Here is a section of the configuration on servera, it has a service named monsrvbmon that watches serverb and reports monitoring errors for every service apart from monsrvamon. This prevents recursive error conditions.

 service monserverb
   description monitor serverb mon
   interval 5m
   monitor remote.monitor --bigsummary --failure_duration=1800 --exclude serverb:monservera serverb ;;
   period
   numalerts 1
   alert mailxmpp.alert -x user@servera.example.com -m user@example.com
   upalert mailxmpp.alert -x user@servera.example.com -m user@example.com

Here is a section from the configuration on serverb, exactly the same but with names reversed. You can copy the configuration to your own machines with s/servera/whatever/ s/serverb/whatever/ .

 service monservera
   description monitor servera mon
   interval 5m
   monitor remote.monitor --bigsummary --failure_duration=1800 --exclude servera:monserverb servera ;;
   period
   numalerts 1
   alert mailxmpp.alert -x user@serverb.example.com -m user@example.com
   upalert mailxmpp.alert -x user@serverb.example.com -m user@example.com

For the mailxmpp.alert I have different destination Jabber servers. Jabber servers can fail too so we need two Jabber servers for reliability. While services like Slack are generally quite reliable and popular for network monitoring I prefer to use my own Jabber servers to eliminate the possibility of network issues between my servers and Slack servers. But having both systems use Slack should be quite reliable.

I use failure duration of 1800 because in my case I don't expect to have a Mon server fail to give alerts and in the normal case I don't need an immediate second alert. If I had a very low failure duration then it would give a second alert before I could login to fix things. But if a fast reaction in all adverse cases is important then you want to just deal with double alerts.

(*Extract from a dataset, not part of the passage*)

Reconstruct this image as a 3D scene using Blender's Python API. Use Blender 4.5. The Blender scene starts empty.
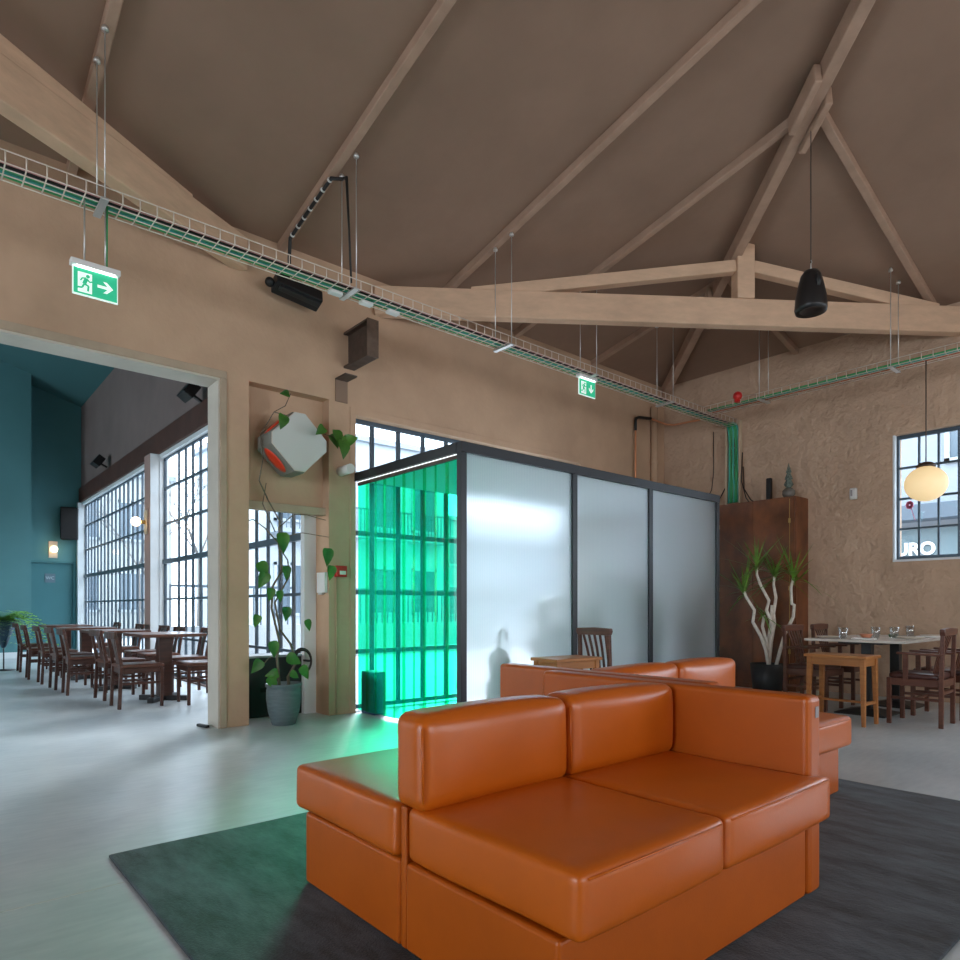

Now this is just a small part of the monitoring for the other servers. Each server needs to monitor the other for pingability, ssh, etc. Ideally you will notice problems in a failing Mon server before Mon itself becomes unavailable.

This configuration relies on the --exclude option to remote.monitor that only worked correctly as of version 1.3.1. This will not work with earlier versions of Mon.